Nobody is missing the upgraded interior. Where once stood sober cloth, now the dashboard, seats, centre console and door cards all sear with bright red Italian leather. “It’s all super smooth and you get that new leather, new car smell every time you get inside,” says Rafal, “I chose the colour because it’s a shade you just don’t see in other cars.” The seats have also been swapped for newer items but the Scirocco keeps it in the Volkswagen family – they’re retrimmed Recaros from a Mk3 Golf GTI. A three-spoke MOMO steering wheel with a Porsche centre cap finishes the transformation.

VW SCIROCCO 1976

“The Scirocco will likely stay with me forever,” Rafal continues, “a lot of people like it, a lot of people ask about it and it really wasn’t easy to find!” That doesn’t mean the story has to go stagnant, mind.
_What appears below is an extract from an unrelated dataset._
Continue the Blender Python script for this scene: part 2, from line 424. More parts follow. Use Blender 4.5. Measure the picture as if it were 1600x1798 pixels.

Having strutted its stuff at 2019 CleanFest in Edinburgh, the Scirocco is sliding into 2020 with the promise of even more alterations. The BBS wheels will be swapped for similar but one inch larger E50 magnesium rims, a fresh respray – still in Storm Grey – will keep the body gleaming and the engine may be replaced with a 1.8 litre unit. One thing that won’t change is how the Scirocco style makes Rafal feel. “It makes me smile every time. When I see it, I always have a good day!”

VW SCIROCCO 1976

TECH SPEC: 1976 VW SCIROCCO

STYLING
1976 VW Scirocco painted in Volkswagen Storm Grey, Volkswagen Scirocco ‘Selective Yellow’ French-market headlights, front number plate delete.

TUNING
Volkswagen Golf GTI 1.6-litre inline four with a 2-inch straight-through exhaust from Supersport Exhausts.

CHASSIS
BBS Rennsport E30 split rim cast alloys, 14×8 inch front and rear, restored by Mike ‘The Polisher’ Robertson with polished outer rim, Mapet-Tuning Group air suspension (airRIDE-system.pl) conversion with Reubens airbags and MTS Technik adjustable hardware front and rear, boot-mounted air canisters, twin VIAIR compressors, remote control.

INTERIOR
Full retrim in Italian red leather, Volkswagen Mk3 Golf GTI front Recaro bucket seats, MOMO three-spoke steering wheel, wheel centre with Porsche crest.